I'm a video game perfectionist. Basically, what that means is, I play games until I complete all the achievements. I like to think it is a double-edged-sword because it saves money and also leads to procrastination. I play difficult games, some longer than others, and with that comes difficult achievements. It's almost funny how much I procrastinate games because almost my entire list is half-finished games. Some of them, I stop playing because it's just too overwhelming. I think it begun with Breath of The Wild, overtime I grew overwhelmed with the quests I had to finish. But I did pretty good - I finished majority of the shrines, I obtained the legendary sword, I finished all the main quests, excluding the last boss. Then again... I actually never finished games as a kid. So I'll see this an improvement.
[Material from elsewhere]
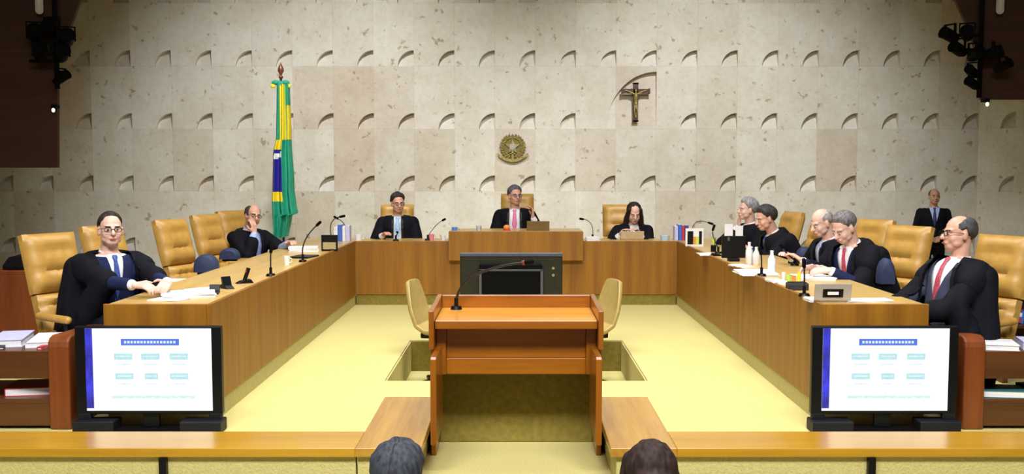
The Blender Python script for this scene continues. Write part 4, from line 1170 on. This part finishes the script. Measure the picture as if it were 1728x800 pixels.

Since I'm very passionate about achievements, you can imagine my reaction for additional achievements to be shocking. I used to hate it when a game updates. An update, when I haven't finshed my other games, only meant more work for me to do. This thought took a turn when I was looking at my downloaded games with new free content. Buried winin my thoughts of annoyance was a single realisation. Maybe this is their way of helping us to save money, by distracting us with new goals to complete. I try to spend a little money as possible while they keep me entertained wiith free DLCs.
I actually considered becoming a Vtuber. The appeal of it was overwhelming, only until recently. When I was a teenager, I actually was a “Vtuber” on an app named REALITY, designed for smaller Vtubers. I remember singing in my room, trying to be quiet as to not disturb my parents, while the people in my comment section said I sang too quietly. I didn’t stay on the platform and went into something else, much like any interest of mine. But I didn’t have any negative experiences on it. However…
Modern day Vtubing is different. I noticed that many things on the internet has became more extreme, more intense. Vtubing is no difference. I can’t say whether YouTube or Twitch is better since both carry their own dramas. One thing I’m concerned about is the fact that - by being a Vtuber, you’re essentially an entertainer. As an entertainer, you have to chase trends, market yourself across platforms, become a people pleaser. Because without your fans, you’re nothing, and they will make sure you know that. Twitter is especially terrifying because of how people are cancelled left and right. If I became a Vtuber, I’d have to hide this persona so I still have a safe space on the internet, in case someone targets me... Just another reason not to do it.
I don’t plan to make money as a Vtuber, so it’s sad how the negatives outweigh the positives. I only want a small community, something that isn’t superficial, though even 50 views would be too much for me. So I have to ask myself, is it worth it? I think I cornered myself by being so vulnerable and open on the internet. It’s almost laughable how easy it is to trace my digital footprint, which makes this decision more riskier. But... If I become a faceless streamer, then no one will draw inappropriate images of my avatar. No one can sexualise my appearance. I can, possibly, create my own safe space.
On another topic... Deltarune chapter 3 and 4 is releasing soon, within the next ten-ish days! I know I will have to wait just as long for chapter 5 and onwards, but it is nice to finally have more content. Toby Fox is a fantastic storytelling and I am sure it will show in the following chapters.